Warren: On second thought, I did tell Harvard I was an indian

The unshocking truth comes out, via the Boston Globe:

Democratic Senate candidate Elizabeth Warren acknowledged for the first time late Wednesday night that she told Harvard University and the University of Pennsylvania that she was Native American, but she continued to insist that race played no role in her recruitment.

“At some point after I was hired by them, I . . . provided that information to the University of Pennsylvania and Harvard,’’ she said in a statement issued by her campaign. “My Native American heritage is part of who I am, I’m proud of it and I have been open about it.’’

Warren’s statement is her first acknowledgment that she identified herself as Native American to the Ivy League schools.
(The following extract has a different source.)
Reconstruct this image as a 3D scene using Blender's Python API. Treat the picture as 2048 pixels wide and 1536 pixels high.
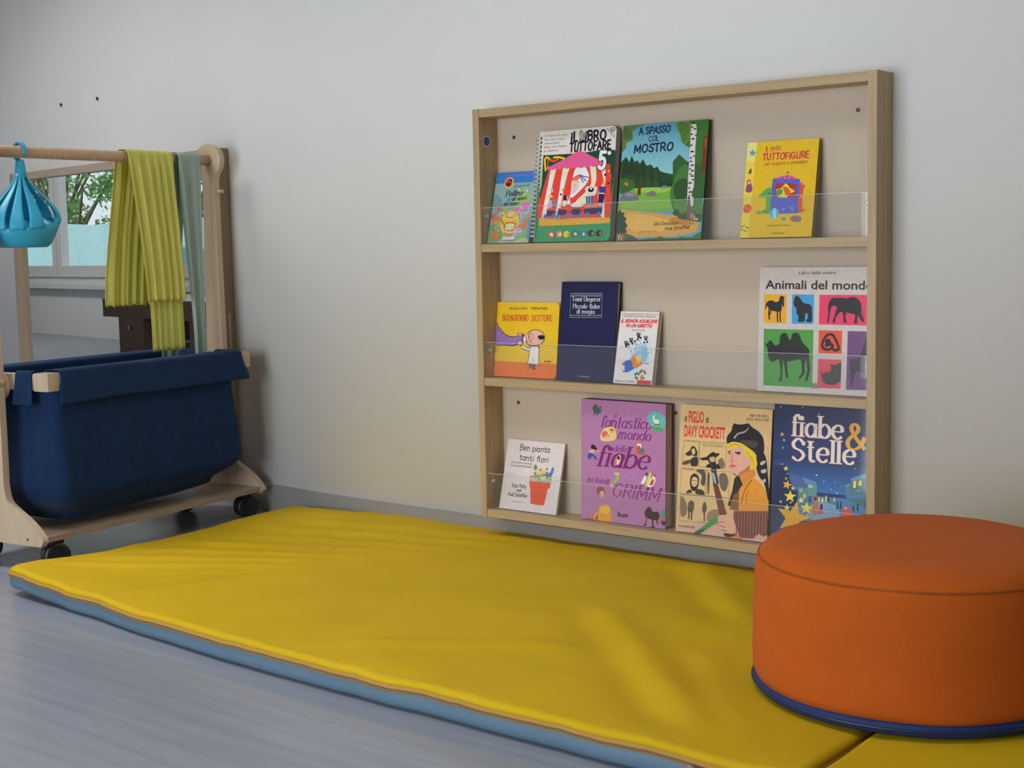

While she has said she identified herself as a minority in a legal directory, she has carefully avoided any suggestion during the last month that she took further actions to promote her purported heritage.

As you might recall, the U.S. Senate hopeful previously insisted that she only learned that Harvard was claiming her a minority faculty member when she read it in the newspaper.  But when faced with actual proof of dishonesty, Warren owned up to having embraced and possibly exploited her "minority" status:

Warren’s new statement came after the Globe asked her campaign about documents it obtained Wednesday from Harvard’s library showing that the university’s law school began reporting a Native American female professor in federal statistics for the 1992-93 school year, the first year Warren worked at Harvard, as a visiting professor.